• Problem to work on: The listing below must be repeated word for word, with its images excluded.

━━━━━ Information provided

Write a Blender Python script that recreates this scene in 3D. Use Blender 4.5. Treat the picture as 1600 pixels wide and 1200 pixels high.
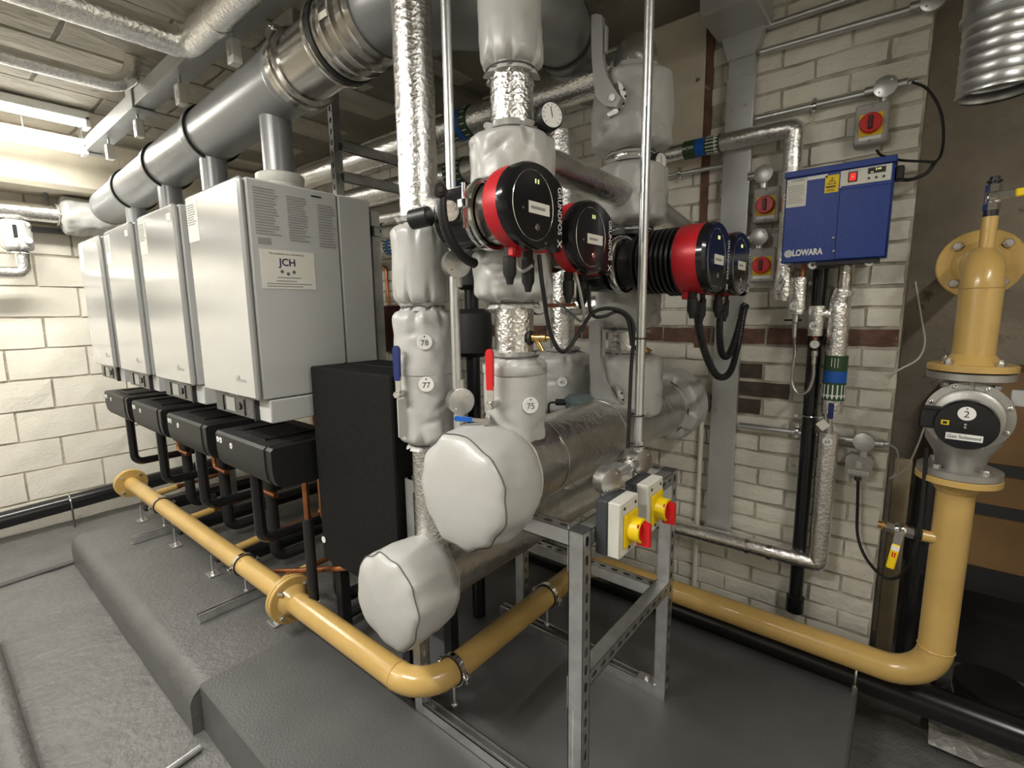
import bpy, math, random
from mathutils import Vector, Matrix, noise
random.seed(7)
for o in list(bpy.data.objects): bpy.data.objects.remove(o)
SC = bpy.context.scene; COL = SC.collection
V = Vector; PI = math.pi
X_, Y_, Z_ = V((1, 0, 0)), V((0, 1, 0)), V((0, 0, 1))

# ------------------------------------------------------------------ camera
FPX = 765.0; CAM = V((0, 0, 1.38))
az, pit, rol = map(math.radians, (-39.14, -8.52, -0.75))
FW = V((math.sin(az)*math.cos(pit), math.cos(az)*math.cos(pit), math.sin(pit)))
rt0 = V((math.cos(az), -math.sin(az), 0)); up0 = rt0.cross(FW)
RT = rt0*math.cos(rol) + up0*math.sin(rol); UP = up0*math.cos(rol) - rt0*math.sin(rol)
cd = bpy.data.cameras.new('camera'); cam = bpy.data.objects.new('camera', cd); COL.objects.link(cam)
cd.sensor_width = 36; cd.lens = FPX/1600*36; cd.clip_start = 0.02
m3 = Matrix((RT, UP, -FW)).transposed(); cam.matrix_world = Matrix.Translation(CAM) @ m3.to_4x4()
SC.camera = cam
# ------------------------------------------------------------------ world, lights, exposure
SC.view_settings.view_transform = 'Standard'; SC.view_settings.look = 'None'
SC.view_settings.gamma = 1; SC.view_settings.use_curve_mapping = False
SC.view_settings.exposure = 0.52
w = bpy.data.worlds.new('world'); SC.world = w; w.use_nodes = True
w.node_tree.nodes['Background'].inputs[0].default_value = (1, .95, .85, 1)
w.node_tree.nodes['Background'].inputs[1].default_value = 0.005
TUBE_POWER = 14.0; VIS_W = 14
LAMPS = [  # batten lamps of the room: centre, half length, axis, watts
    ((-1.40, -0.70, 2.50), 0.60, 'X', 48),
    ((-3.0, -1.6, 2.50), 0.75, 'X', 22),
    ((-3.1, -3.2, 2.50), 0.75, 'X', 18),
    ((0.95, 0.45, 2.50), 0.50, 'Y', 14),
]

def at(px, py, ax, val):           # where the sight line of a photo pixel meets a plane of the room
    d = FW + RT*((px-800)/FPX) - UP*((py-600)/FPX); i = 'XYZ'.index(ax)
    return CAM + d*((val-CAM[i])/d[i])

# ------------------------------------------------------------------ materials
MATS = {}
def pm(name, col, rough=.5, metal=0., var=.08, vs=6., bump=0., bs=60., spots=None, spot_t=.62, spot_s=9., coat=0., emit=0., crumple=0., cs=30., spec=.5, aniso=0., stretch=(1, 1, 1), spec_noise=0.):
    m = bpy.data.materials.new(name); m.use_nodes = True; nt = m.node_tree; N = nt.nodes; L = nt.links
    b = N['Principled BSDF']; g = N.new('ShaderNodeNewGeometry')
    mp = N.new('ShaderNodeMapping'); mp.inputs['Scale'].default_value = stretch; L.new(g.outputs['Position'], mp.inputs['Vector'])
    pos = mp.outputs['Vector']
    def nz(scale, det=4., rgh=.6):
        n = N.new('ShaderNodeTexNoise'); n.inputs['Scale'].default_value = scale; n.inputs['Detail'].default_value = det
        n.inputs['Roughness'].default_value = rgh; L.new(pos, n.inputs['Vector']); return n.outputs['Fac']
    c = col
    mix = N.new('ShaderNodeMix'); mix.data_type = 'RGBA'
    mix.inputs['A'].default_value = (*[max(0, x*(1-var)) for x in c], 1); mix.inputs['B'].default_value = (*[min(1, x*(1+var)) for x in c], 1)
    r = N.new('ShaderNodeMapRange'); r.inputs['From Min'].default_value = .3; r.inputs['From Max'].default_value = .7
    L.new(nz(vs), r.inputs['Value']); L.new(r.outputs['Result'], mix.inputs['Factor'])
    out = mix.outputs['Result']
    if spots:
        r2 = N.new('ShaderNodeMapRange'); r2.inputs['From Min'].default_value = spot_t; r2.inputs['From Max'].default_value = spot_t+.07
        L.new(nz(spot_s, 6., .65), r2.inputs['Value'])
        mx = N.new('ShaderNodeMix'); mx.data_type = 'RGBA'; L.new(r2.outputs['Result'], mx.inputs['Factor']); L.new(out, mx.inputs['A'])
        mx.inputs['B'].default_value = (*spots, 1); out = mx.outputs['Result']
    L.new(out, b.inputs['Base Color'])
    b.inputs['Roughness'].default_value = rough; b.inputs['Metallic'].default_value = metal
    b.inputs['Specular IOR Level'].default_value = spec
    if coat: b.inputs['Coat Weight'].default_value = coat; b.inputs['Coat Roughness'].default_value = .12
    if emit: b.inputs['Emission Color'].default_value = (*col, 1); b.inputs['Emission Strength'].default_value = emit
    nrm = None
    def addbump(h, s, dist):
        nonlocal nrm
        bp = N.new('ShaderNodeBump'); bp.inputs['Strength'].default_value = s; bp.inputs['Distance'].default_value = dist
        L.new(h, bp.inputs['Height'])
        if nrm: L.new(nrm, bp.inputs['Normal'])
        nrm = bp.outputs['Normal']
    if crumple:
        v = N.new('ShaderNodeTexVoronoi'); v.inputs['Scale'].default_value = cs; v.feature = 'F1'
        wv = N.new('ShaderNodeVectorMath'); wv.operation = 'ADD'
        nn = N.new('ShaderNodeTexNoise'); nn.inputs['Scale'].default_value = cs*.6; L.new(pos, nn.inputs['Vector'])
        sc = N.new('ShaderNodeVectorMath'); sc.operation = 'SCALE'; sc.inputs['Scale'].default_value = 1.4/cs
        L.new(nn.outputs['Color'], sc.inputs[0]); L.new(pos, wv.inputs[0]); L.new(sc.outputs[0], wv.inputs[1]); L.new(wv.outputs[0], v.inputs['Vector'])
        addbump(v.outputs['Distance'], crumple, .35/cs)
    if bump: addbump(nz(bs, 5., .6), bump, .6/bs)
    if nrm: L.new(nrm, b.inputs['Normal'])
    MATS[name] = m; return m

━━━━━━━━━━

• Completed task:
Write a Blender Python script that recreates this scene in 3D. Use Blender 4.5. Treat the picture as 1600 pixels wide and 1200 pixels high.
import bpy, math, random
from mathutils import Vector, Matrix, noise
random.seed(7)
for o in list(bpy.data.objects): bpy.data.objects.remove(o)
SC = bpy.context.scene; COL = SC.collection
V = Vector; PI = math.pi
X_, Y_, Z_ = V((1, 0, 0)), V((0, 1, 0)), V((0, 0, 1))

# ------------------------------------------------------------------ camera
FPX = 765.0; CAM = V((0, 0, 1.38))
az, pit, rol = map(math.radians, (-39.14, -8.52, -0.75))
FW = V((math.sin(az)*math.cos(pit), math.cos(az)*math.cos(pit), math.sin(pit)))
rt0 = V((math.cos(az), -math.sin(az), 0)); up0 = rt0.cross(FW)
RT = rt0*math.cos(rol) + up0*math.sin(rol); UP = up0*math.cos(rol) - rt0*math.sin(rol)
cd = bpy.data.cameras.new('camera'); cam = bpy.data.objects.new('camera', cd); COL.objects.link(cam)
cd.sensor_width = 36; cd.lens = FPX/1600*36; cd.clip_start = 0.02
m3 = Matrix((RT, UP, -FW)).transposed(); cam.matrix_world = Matrix.Translation(CAM) @ m3.to_4x4()
SC.camera = cam
# ------------------------------------------------------------------ world, lights, exposure
SC.view_settings.view_transform = 'Standard'; SC.view_settings.look = 'None'
SC.view_settings.gamma = 1; SC.view_settings.use_curve_mapping = False
SC.view_settings.exposure = 0.52
w = bpy.data.worlds.new('world'); SC.world = w; w.use_nodes = True
w.node_tree.nodes['Background'].inputs[0].default_value = (1, .95, .85, 1)
w.node_tree.nodes['Background'].inputs[1].default_value = 0.005
TUBE_POWER = 14.0; VIS_W = 14
LAMPS = [  # batten lamps of the room: centre, half length, axis, watts
    ((-1.40, -0.70, 2.50), 0.60, 'X', 48),
    ((-3.0, -1.6, 2.50), 0.75, 'X', 22),
    ((-3.1, -3.2, 2.50), 0.75, 'X', 18),
    ((0.95, 0.45, 2.50), 0.50, 'Y', 14),
]

def at(px, py, ax, val):           # where the sight line of a photo pixel meets a plane of the room
    d = FW + RT*((px-800)/FPX) - UP*((py-600)/FPX); i = 'XYZ'.index(ax)
    return CAM + d*((val-CAM[i])/d[i])

# ------------------------------------------------------------------ materials
MATS = {}
def pm(name, col, rough=.5, metal=0., var=.08, vs=6., bump=0., bs=60., spots=None, spot_t=.62, spot_s=9., coat=0., emit=0., crumple=0., cs=30., spec=.5, aniso=0., stretch=(1, 1, 1), spec_noise=0.):
    m = bpy.data.materials.new(name); m.use_nodes = True; nt = m.node_tree; N = nt.nodes; L = nt.links
    b = N['Principled BSDF']; g = N.new('ShaderNodeNewGeometry')
    mp = N.new('ShaderNodeMapping'); mp.inputs['Scale'].default_value = stretch; L.new(g.outputs['Position'], mp.inputs['Vector'])
    pos = mp.outputs['Vector']
    def nz(scale, det=4., rgh=.6):
        n = N.new('ShaderNodeTexNoise'); n.inputs['Scale'].default_value = scale; n.inputs['Detail'].default_value = det
        n.inputs['Roughness'].default_value = rgh; L.new(pos, n.inputs['Vector']); return n.outputs['Fac']
    c = col
    mix = N.new('ShaderNodeMix'); mix.data_type = 'RGBA'
    mix.inputs['A'].default_value = (*[max(0, x*(1-var)) for x in c], 1); mix.inputs['B'].default_value = (*[min(1, x*(1+var)) for x in c], 1)
    r = N.new('ShaderNodeMapRange'); r.inputs['From Min'].default_value = .3; r.inputs['From Max'].default_value = .7
    L.new(nz(vs), r.inputs['Value']); L.new(r.outputs['Result'], mix.inputs['Factor'])
    out = mix.outputs['Result']
    if spots:
        r2 = N.new('ShaderNodeMapRange'); r2.inputs['From Min'].default_value = spot_t; r2.inputs['From Max'].default_value = spot_t+.07
        L.new(nz(spot_s, 6., .65), r2.inputs['Value'])
        mx = N.new('ShaderNodeMix'); mx.data_type = 'RGBA'; L.new(r2.outputs['Result'], mx.inputs['Factor']); L.new(out, mx.inputs['A'])
        mx.inputs['B'].default_value = (*spots, 1); out = mx.outputs['Result']
    L.new(out, b.inputs['Base Color'])
    b.inputs['Roughness'].default_value = rough; b.inputs['Metallic'].default_value = metal
    b.inputs['Specular IOR Level'].default_value = spec
    if coat: b.inputs['Coat Weight'].default_value = coat; b.inputs['Coat Roughness'].default_value = .12
    if emit: b.inputs['Emission Color'].default_value = (*col, 1); b.inputs['Emission Strength'].default_value = emit
    nrm = None
    def addbump(h, s, dist):
        nonlocal nrm
        bp = N.new('ShaderNodeBump'); bp.inputs['Strength'].default_value = s; bp.inputs['Distance'].default_value = dist
        L.new(h, bp.inputs['Height'])
        if nrm: L.new(nrm, bp.inputs['Normal'])
        nrm = bp.outputs['Normal']
    if crumple:
        v = N.new('ShaderNodeTexVoronoi'); v.inputs['Scale'].default_value = cs; v.feature = 'F1'
        wv = N.new('ShaderNodeVectorMath'); wv.operation = 'ADD'
        nn = N.new('ShaderNodeTexNoise'); nn.inputs['Scale'].default_value = cs*.6; L.new(pos, nn.inputs['Vector'])
        sc = N.new('ShaderNodeVectorMath'); sc.operation = 'SCALE'; sc.inputs['Scale'].default_value = 1.4/cs
        L.new(nn.outputs['Color'], sc.inputs[0]); L.new(pos, wv.inputs[0]); L.new(sc.outputs[0], wv.inputs[1]); L.new(wv.outputs[0], v.inputs['Vector'])
        addbump(v.outputs['Distance'], crumple, .35/cs)
    if bump: addbump(nz(bs, 5., .6), bump, .6/bs)
    if nrm: L.new(nrm, b.inputs['Normal'])
    MATS[name] = m; return m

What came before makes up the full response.